What is to be printed is the span of lines starting at the one containing "What Blender Python" and ending at the one containing "SC.camera = co", reproduced exactly with pictures left out.

**** EXCERPTED RECORDS

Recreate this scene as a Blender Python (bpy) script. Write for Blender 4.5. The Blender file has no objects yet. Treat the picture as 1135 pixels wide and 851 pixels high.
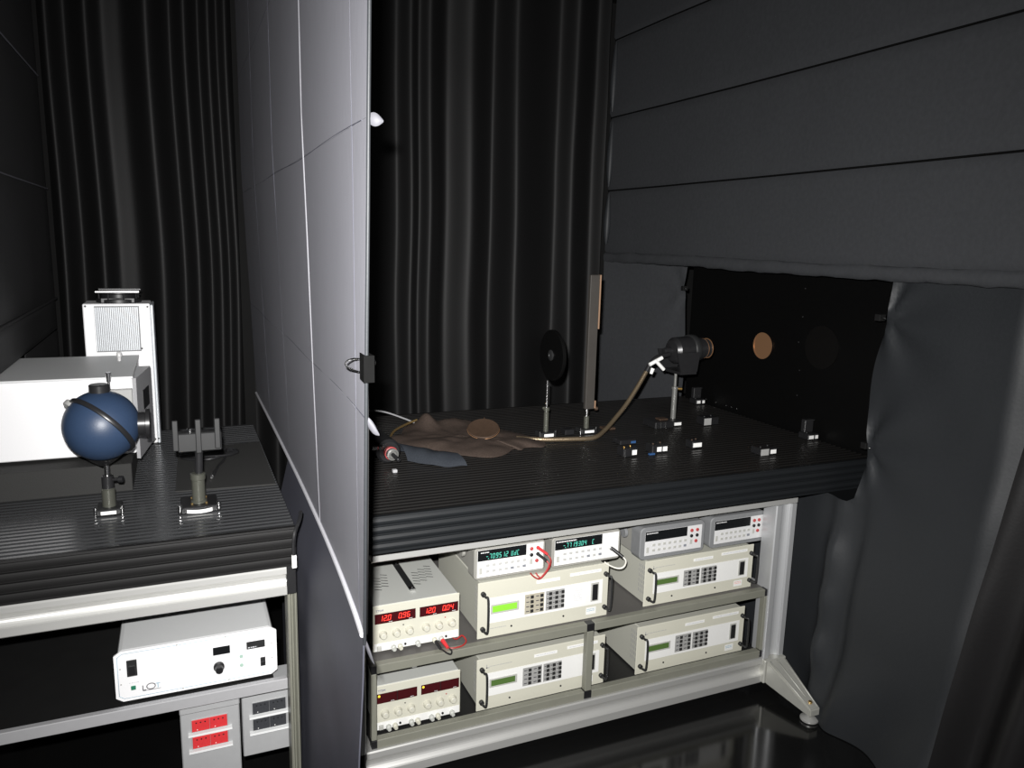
import bpy, bmesh, math, random
from mathutils import Vector, Matrix, noise

random.seed(7)
S = bpy.context.scene
COL = S.collection

# ------------------------------------------------------------------ camera
cam_d = bpy.data.cameras.new('camera')
cam_d.sensor_fit = 'HORIZONTAL'
cam_d.sensor_width = 36.0
cam_d.lens = 26.96
cam_d.clip_start = 0.02
cam = bpy.data.objects.new('camera', cam_d)
COL.objects.link(cam)
CAM = Vector((0.0, 0.0, 1.757))
RX = Vector((0.9177885, -0.39625059, 0.02548979))
RY = Vector((0.04850876, 0.17560601, 0.98326468))
RZ = Vector((-0.39409537, -0.90119254, 0.1803908))
rot = Matrix((RX, RY, RZ)).transposed()
cam.matrix_world = Matrix.Translation(CAM) @ rot.to_4x4()
S.camera = cam

# ------------------------------------------------------------------ world, flash, exposure
w = bpy.data.worlds.new('world')
S.world = w
w.use_nodes = True
w.node_tree.nodes['Background'].inputs[0].default_value = (0.9, 0.95, 1.0, 1)
w.node_tree.nodes['Background'].inputs[1].default_value = 0.004

fl = bpy.data.lights.new('camera_flash', 'AREA')      # the camera's own flash, up and left of its lens
fl.shape = 'RECTANGLE'
fl.size = 0.035
fl.size_y = 0.022
fl.energy = 57
fl.spread = math.radians(104)
fl.color = (1.0, 0.985, 0.97)
fo = bpy.data.objects.new('camera_flash', fl)
COL.objects.link(fo)
fo.matrix_world = Matrix.Translation(CAM + RX * -0.04 + RY * 0.075 - RZ * 0.02) @ rot.to_4x4()

S.view_settings.view_transform = 'Standard'
S.view_settings.look = 'None'
S.view_settings.gamma = 1
S.view_settings.use_curve_mapping = False
S.view_settings.exposure = 0.0

# ------------------------------------------------------------------ materials
def mat(name, col, rough=0.5, metal=0.0, emit=None, estr=1.0, spec=0.5, bump=0.0, scale=80.0, var=0.0, sheen=0.0, aniso=None):
    m = bpy.data.materials.new(name)
    m.use_nodes = True
    nt = m.node_tree
    b = nt.nodes['Principled BSDF']
    b.inputs['Base Color'].default_value = (*col, 1)
    b.inputs['Roughness'].default_value = rough
    b.inputs['Metallic'].default_value = metal
    b.inputs['Specular IOR Level'].default_value = spec
    if sheen:
        b.inputs['Sheen Weight'].default_value = sheen
        b.inputs['Sheen Roughness'].default_value = 0.4
    if emit:
        b.inputs['Emission Color'].default_value = (*emit, 1)
        b.inputs['Emission Strength'].default_value = estr
    if bump or var:
        tc = nt.nodes.new('ShaderNodeTexCoord')
        mp = nt.nodes.new('ShaderNodeMapping')
        if aniso:
            mp.inputs['Scale'].default_value = aniso
        nz = nt.nodes.new('ShaderNodeTexNoise')
        nz.inputs['Scale'].default_value = scale
        nz.inputs['Detail'].default_value = 4
        nt.links.new(tc.outputs['Object'], mp.inputs['Vector'])
        nt.links.new(mp.outputs['Vector'], nz.inputs['Vector'])
        if bump:
            bp = nt.nodes.new('ShaderNodeBump')
            bp.inputs['Strength'].default_value = bump
            bp.inputs['Distance'].default_value = 0.002
            nt.links.new(nz.outputs['Fac'], bp.inputs['Height'])
            nt.links.new(bp.outputs['Normal'], b.inputs['Normal'])
        if var:
            mx = nt.nodes.new('ShaderNodeMixRGB')
            mx.blend_type = 'MIX'
            mx.inputs[1].default_value = (*[c * (1 - var) for c in col], 1)
            mx.inputs[2].default_value = (*[min(1, c * (1 + var)) for c in col], 1)
            nt.links.new(nz.outputs['Fac'], mx.inputs[0])
            nt.links.new(mx.outputs[0], b.inputs['Base Color'])
    return m

M = {}
M['wall_cloth'] = mat('black_blackout_cloth', (0.042, 0.044, 0.0478), 0.6, spec=0.3, bump=0.25, scale=60, var=0.15)
M['left_cloth'] = mat('charcoal_blackout_cloth', (0.036, 0.036, 0.037), 0.6, spec=0.3, bump=0.25, scale=60, var=0.15)
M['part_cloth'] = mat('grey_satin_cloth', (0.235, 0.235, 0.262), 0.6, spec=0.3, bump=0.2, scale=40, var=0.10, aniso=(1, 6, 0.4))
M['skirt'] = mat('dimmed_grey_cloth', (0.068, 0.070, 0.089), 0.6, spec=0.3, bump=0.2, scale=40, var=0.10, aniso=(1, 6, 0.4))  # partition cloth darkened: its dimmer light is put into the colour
M['hem'] = mat('pale_satin_hem_cloth', (0.5, 0.5, 0.53), 0.45, spec=0.5, bump=0.2, scale=90)
M['tie_cloth'] = mat('pale_grey_tie_cloth', (0.085, 0.085, 0.095), 0.6, spec=0.3, bump=0.2, scale=90)
M['part_seam'] = mat('grey_welt_cloth', (0.24, 0.24, 0.26), 0.5, bump=0.2, scale=90)
M['part_seam_dark'] = mat('dark_stitch', (0.12, 0.12, 0.14), 0.7)
M['void_cloth'] = mat('dull_black_finish', (0.004, 0.004, 0.004), 0.9, spec=0.05, var=0.2)
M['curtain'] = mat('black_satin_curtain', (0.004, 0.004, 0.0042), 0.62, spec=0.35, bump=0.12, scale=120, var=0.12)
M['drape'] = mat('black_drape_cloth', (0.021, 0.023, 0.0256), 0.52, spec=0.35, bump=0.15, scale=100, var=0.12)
M['drape2'] = mat('brownish_black_drape_cloth', (0.012, 0.0115, 0.012), 0.5, spec=0.35, bump=0.15, scale=100, var=0.12)
M['floor'] = mat('polished_black_floor', (0.007, 0.007, 0.007), 0.12, spec=0.5, var=0.3, scale=3)
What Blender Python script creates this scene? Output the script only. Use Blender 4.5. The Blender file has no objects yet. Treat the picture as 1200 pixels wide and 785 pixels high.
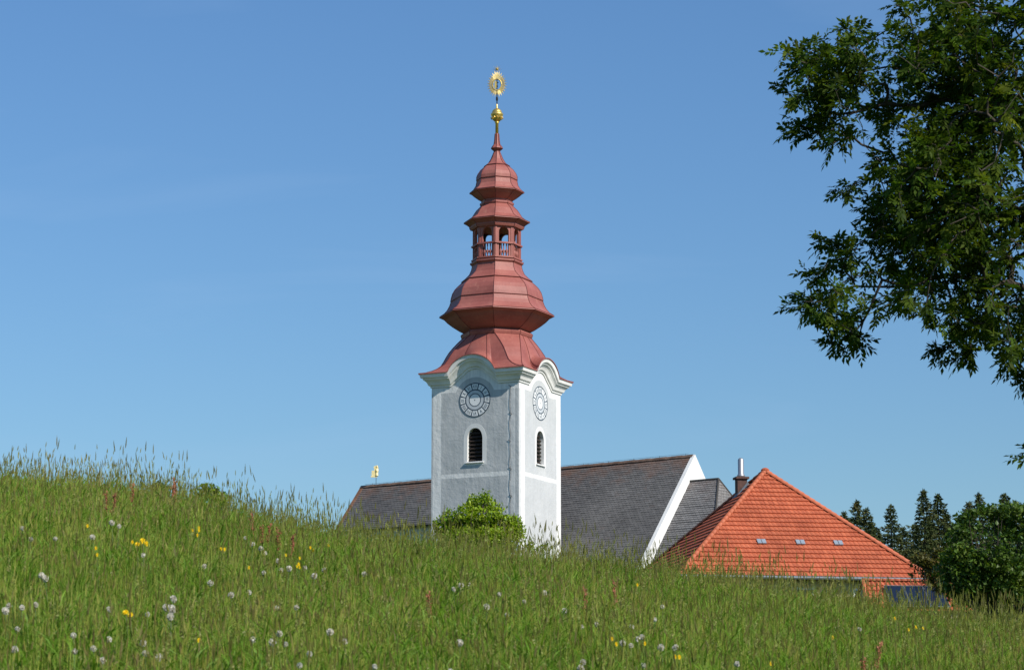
import bpy, math, random
import numpy as np
from mathutils import Vector, Matrix
from mathutils.geometry import tessellate_polygon
R = math.radians
random.seed(7); rng = np.random.default_rng(7)
SC = bpy.context.scene
COL = SC.collection

# ------------------------------------------------------------------ camera
F = 3000.0; HOR = 930.0; CX = 600.0; CY = 392.5; EYE = 1.7
PITCH = math.atan((HOR-CY)/F)
cam = bpy.data.cameras.new('camera'); co = bpy.data.objects.new('camera', cam); COL.objects.link(co)
co.location = (0, 0, EYE); co.rotation_euler = (math.pi/2+PITCH, 0, 0)
cam.sensor_width = 36; cam.lens = 90; cam.clip_start = 0.3; cam.clip_end = 9000
cam.dof.use_dof = True; cam.dof.focus_distance = 140; cam.dof.aperture_fstop = 8
SC.camera = co

# ------------------------------------------------------------------ light
SUN_EL = R(38); SUN_H = (0.732, -0.682)           # towards the sun, x right / y away
w = bpy.data.worlds.new('World'); SC.world = w; w.use_nodes = True
nt = w.node_tree; nt.nodes.clear()
wo = nt.nodes.new('ShaderNodeOutputWorld'); bg = nt.nodes.new('ShaderNodeBackground')
sk = nt.nodes.new('ShaderNodeTexSky'); sk.sky_type = 'NISHITA'; sk.sun_disc = False
sk.sun_elevation = SUN_EL; sk.sun_rotation = math.atan2(SUN_H[0], SUN_H[1])
sk.altitude = 0; sk.air_density = 1.5; sk.dust_density = 0.0; sk.ozone_density = 5.0
tn = nt.nodes.new('ShaderNodeMix'); tn.data_type = 'RGBA'; tn.blend_type = 'MULTIPLY'; tn.inputs[0].default_value = 1
tn.inputs[7].default_value = (.575, .767, 1.01, 1); nt.links.new(sk.outputs[0], tn.inputs[6])
wc = nt.nodes.new('ShaderNodeTexCoord'); wm = nt.nodes.new('ShaderNodeMapping'); wm.inputs['Scale'].default_value = (5, 5, 34); wm.inputs['Rotation'].default_value = (0, .05, 0)
wn = nt.nodes.new('ShaderNodeTexNoise'); wn.inputs['Scale'].default_value = 1.0; wn.inputs['Detail'].default_value = 6; wn.inputs['Distortion'].default_value = .6
wr = nt.nodes.new('ShaderNodeMapRange'); wr.inputs[1].default_value = .56; wr.inputs[2].default_value = .80; wr.inputs[3].default_value = 0; wr.inputs[4].default_value = .16
cl = nt.nodes.new('ShaderNodeMix'); cl.data_type = 'RGBA'; cl.inputs[7].default_value = (3.6, 5.2, 7.6, 1)   # faint cirrus
nt.links.new(wc.outputs['Generated'], wm.inputs[0]); nt.links.new(wm.outputs[0], wn.inputs['Vector']); nt.links.new(wn.outputs[0], wr.inputs[0])
nt.links.new(wr.outputs[0], cl.inputs[0]); nt.links.new(tn.outputs[2], cl.inputs[6]); nt.links.new(cl.outputs[2], bg.inputs[0]); bg.inputs[1].default_value = 0.101
nt.links.new(bg.outputs[0], wo.inputs[0])
sl = bpy.data.lights.new('sun', 'SUN'); so = bpy.data.objects.new('sun', sl); COL.objects.link(so)
sl.energy = 5.0; sl.angle = R(0.53); sl.color = (1.0, 0.95, 0.87)
sd = Vector((SUN_H[0]*math.cos(SUN_EL), SUN_H[1]*math.cos(SUN_EL), math.sin(SUN_EL)))
so.rotation_euler = sd.to_track_quat('Z', 'Y').to_euler(); so.location = (30, -20, 40)
SC.view_settings.view_transform = 'Standard'; SC.view_settings.look = 'None'
SC.view_settings.exposure = 0.12; SC.view_settings.gamma = 1.0
SC.render.engine = 'CYCLES'
SC.cycles.max_bounces = 6; SC.cycles.transparent_max_bounces = 6

def P(px, py, Y):
    """the place on the line of sight through a photo pixel, Y metres ahead"""
    x = (px-CX)/F; yv = (CY-py)/F
    dy = math.cos(PITCH)-yv*math.sin(PITCH); dz = math.sin(PITCH)+yv*math.cos(PITCH)
    k = Y/dy
    return Vector((x*k, Y, dz*k+EYE))

# ------------------------------------------------------------------ helpers
def tag(o, label=None, cat=None, group=None, kind=None):
    if label: o['label'] = label
    if cat: o['category'] = cat
    if group: o['group'] = group
    if kind: o['kind'] = kind
    return o
def empty(name, loc=(0, 0, 0), rz=0):
    o = bpy.data.objects.new(name, None); COL.objects.link(o)
    o.location = loc; o.rotation_euler = (0, 0, rz); o.empty_display_size = 0.5
    return o
class MB:
    def __init__(s): s.v = []; s.f = []; s.uv = []; s.mi = []; s.col = []
    def add(s, vs, fs, uv=None, mi=0, col=None):
        b = len(s.v); s.v += [tuple(v) for v in vs]
        for f in fs:
            s.f.append([b+i for i in f]); s.mi.append(mi)
        s.uv += [tuple(u) for u in uv] if uv is not None else [(0, 0)]*len(vs)
        s.col += [col if col is not None else (1, 1, 1)]*len(vs)
    def box(s, c, d, M=None, mi=0):
        x, y, z = c; a, b, h = d[0]/2, d[1]/2, d[2]/2
        vs = [Vector((x+i*a, y+j*b, z+k*h)) for k in (-1, 1) for j in (-1, 1) for i in (-1, 1)]
        if M is not None: vs = [M @ v for v in vs]
        s.add(vs, [(0, 2, 3, 1), (4, 5, 7, 6), (0, 1, 5, 4), (2, 6, 7, 3), (0, 4, 6, 2), (1, 3, 7, 5)], mi=mi)
    def tube(s, pts, rad, n=6, cap=True, mi=0):
        pts = [Vector(p) for p in pts]
        if not hasattr(rad, '__len__'): rad = [rad]*len(pts)
        vs = []; fs = []
        t0 = (pts[1]-pts[0]).normalized()
        ref = Vector((0, 0, 1)) if abs(t0.z) < .9 else Vector((1, 0, 0))
        for i, p in enumerate(pts):
            t = (pts[min(i+1, len(pts)-1)]-pts[max(i-1, 0)]).normalized()
            a = t.cross(ref)
            if a.length < 1e-4: a = t.cross(Vector((0, 1, 0)))
            a.normalize(); b = t.cross(a)
            for k in range(n):
                q = 2*math.pi*k/n
                vs.append(p+(a*math.cos(q)+b*math.sin(q))*rad[i])
        for i in range(len(pts)-1):
            for k in range(n):
                fs.append((i*n+k, i*n+(k+1) % n, (i+1)*n+(k+1) % n, (i+1)*n+k))
        if cap:
            fs.append(tuple(range(n))[::-1]); fs.append(tuple((len(pts)-1)*n+k for k in range(n)))
        s.add(vs, fs, mi=mi)
    def lathe(s, prof, n=8, ph=math.pi/8, c=(0, 0), cap=True, mi=0):
        """prof: (radius, z) from bottom to top; ring uv = metres"""
        vs = []; fs = []; uv = []
        L = 0
        for i, (r, z) in enumerate(prof):
            if i: L += math.hypot(r-prof[i-1][0], z-prof[i-1][1])
            for k in range(n):
                q = ph+2*math.pi*k/n
                vs.append((c[0]+r*math.cos(q), c[1]+r*math.sin(q), z)); uv.append((k*1.0, L))
        for i in range(len(prof)-1):
            for k in range(n):
                fs.append((i*n+k, i*n+(k+1) % n, (i+1)*n+(k+1) % n, (i+1)*n+k))
        if cap:
            fs.append(tuple(range(n))[::-1]); fs.append(tuple((len(prof)-1)*n+k for k in range(n)))
        s.add(vs, fs, uv, mi)
    def build(s, name, mats, parent=None, smooth=False, loc=None):
        me = bpy.data.meshes.new(name); me.from_pydata(s.v, [], s.f)
        ul = me.uv_layers.new(name='UVMap')
        li = np.empty(len(me.loops), dtype=np.int32); me.loops.foreach_get('vertex_index', li)
        uva = np.array(s.uv, dtype=np.float32)[li]; ul.data.foreach_set('uv', uva.ravel())
        ca = me.color_attributes.new('tint', 'FLOAT_COLOR', 'POINT')
        c = np.ones((len(s.v), 4), dtype=np.float32); c[:, :3] = np.array(s.col, dtype=np.float32)
        ca.data.foreach_set('color', c.ravel())
        if not isinstance(mats, (list, tuple)): mats = [mats]
        for m in mats: me.materials.append(m)
        me.polygons.foreach_set('material_index', np.array(s.mi, dtype=np.int32))
        me.polygons.foreach_set('use_smooth', np.full(len(s.f), smooth))
        me.update()
        o = bpy.data.objects.new(name, me); COL.objects.link(o)
        if parent: o.parent = parent
        if loc: o.location = loc
        return o
def np_mesh(name, v, faces, mat, parent=None, col=None, smooth=False):
    """v (N,3), faces (M,k) arrays"""
    k = faces.shape[1]; me = bpy.data.meshes.new(name)
    me.vertices.add(len(v)); me.vertices.foreach_set('co', v.astype(np.float32).ravel())
    me.loops.add(faces.size); me.loops.foreach_set('vertex_index', faces.astype(np.int32).ravel())
    me.polygons.add(len(faces)); me.polygons.foreach_set('loop_start', np.arange(0, faces.size, k, dtype=np.int32))
    me.polygons.foreach_set('use_smooth', np.full(len(faces), smooth))
    if col is not None:
        ca = me.color_attributes.new('tint', 'FLOAT_COLOR', 'POINT')
        c = np.ones((len(v), 4), dtype=np.float32); c[:, :3] = col
        ca.data.foreach_set('color', c.ravel())
    me.materials.append(mat); me.update(calc_edges=True); me.validate()
    o = bpy.data.objects.new(name, me)
    if parent != 'none':
        COL.objects.link(o)
        if parent: o.parent = parent
    return o

# ------------------------------------------------------------------ materials
class Mat:
    def __init__(s, name, rough=.8, spec=.3, metal=0):
        s.m = bpy.data.materials.new(name); s.m.use_nodes = True
        s.t = s.m.node_tree; s.b = s.t.nodes['Principled BSDF']
        s.b.inputs['Roughness'].default_value = rough
        s.b.inputs['Specular IOR Level'].default_value = spec
        s.b.inputs['Metallic'].default_value = metal
        s._c = None
    def n(s, typ, **kw):
        nd = s.t.nodes.new('ShaderNode'+typ)
        for k, v in kw.items(): setattr(nd, k, v)
        return nd
    def l(s, a, b): s.t.links.new(a, b)
    def coord(s, which='Object'):
        return s.n('TexCoord').outputs[which]
    def mapping(s, vec, scale=(1, 1, 1), loc=(0, 0, 0)):
        mp = s.n('Mapping'); mp.inputs['Scale'].default_value = scale; mp.inputs['Location'].default_value = loc
        s.l(vec, mp.inputs['Vector']); return mp.outputs[0]
    def noise(s, vec, scale, detail=4, rough=.6):
        q = s.n('TexNoise'); q.inputs['Scale'].default_value = scale; q.inputs['Detail'].default_value = detail
        q.inputs['Roughness'].default_value = rough
        if vec is not None: s.l(vec, q.inputs['Vector'])
        return q.outputs['Fac']
    def ramp(s, fac, stops):
        r = s.n('ValToRGB'); e = r.color_ramp.elements
        while len(e) < len(stops): e.new(.5)
        for el, (p, c) in zip(e, stops):
            el.position = p; el.color = (*c, 1) if len(c) == 3 else c
        s.l(fac, r.inputs[0]); return r.outputs[0]
    def mix(s, fac, a, b, mode='MIX'):
        x = s.n('Mix', data_type='RGBA', blend_type=mode)
        for sock, val in ((x.inputs[0], fac), (x.inputs[6], a), (x.inputs[7], b)):
            if hasattr(val, 'is_linked'): s.l(val, sock)
            elif isinstance(val, (tuple, list)): sock.default_value = (*val, 1) if len(val) == 3 else val
            else: sock.default_value = val
        return x.outputs[2]
    def math(s, op, a, b=0.0, c=None, clamp=False):
        x = s.n('Math', operation=op); x.use_clamp = clamp
        for i, val in enumerate((a, b, c)):
            if val is None: continue
            if hasattr(val, 'is_linked'): s.l(val, x.inputs[i])
            else: x.inputs[i].default_value = val
        return x.outputs[0]
    def base(s, c):
        if hasattr(c, 'is_linked'): s.l(c, s.b.inputs['Base Color'])
        else: s.b.inputs['Base Color'].default_value = (*c, 1)
    def bump(s, h, strength=.3, dist=.02):
        b = s.n('Bump'); b.inputs['Strength'].default_value = strength; b.inputs['Distance'].default_value = dist
        s.l(h, b.inputs['Height']); s.l(b.outputs[0], s.b.inputs['Normal'])
G1 = lambda g: (g, g, g)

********

WORKED SOLUTION:
What Blender Python script creates this scene? Output the script only. Use Blender 4.5. The Blender file has no objects yet. Treat the picture as 1200 pixels wide and 785 pixels high.
import bpy, math, random
import numpy as np
from mathutils import Vector, Matrix
from mathutils.geometry import tessellate_polygon
R = math.radians
random.seed(7); rng = np.random.default_rng(7)
SC = bpy.context.scene
COL = SC.collection

# ------------------------------------------------------------------ camera
F = 3000.0; HOR = 930.0; CX = 600.0; CY = 392.5; EYE = 1.7
PITCH = math.atan((HOR-CY)/F)
cam = bpy.data.cameras.new('camera'); co = bpy.data.objects.new('camera', cam); COL.objects.link(co)
co.location = (0, 0, EYE); co.rotation_euler = (math.pi/2+PITCH, 0, 0)
cam.sensor_width = 36; cam.lens = 90; cam.clip_start = 0.3; cam.clip_end = 9000
cam.dof.use_dof = True; cam.dof.focus_distance = 140; cam.dof.aperture_fstop = 8
SC.camera = co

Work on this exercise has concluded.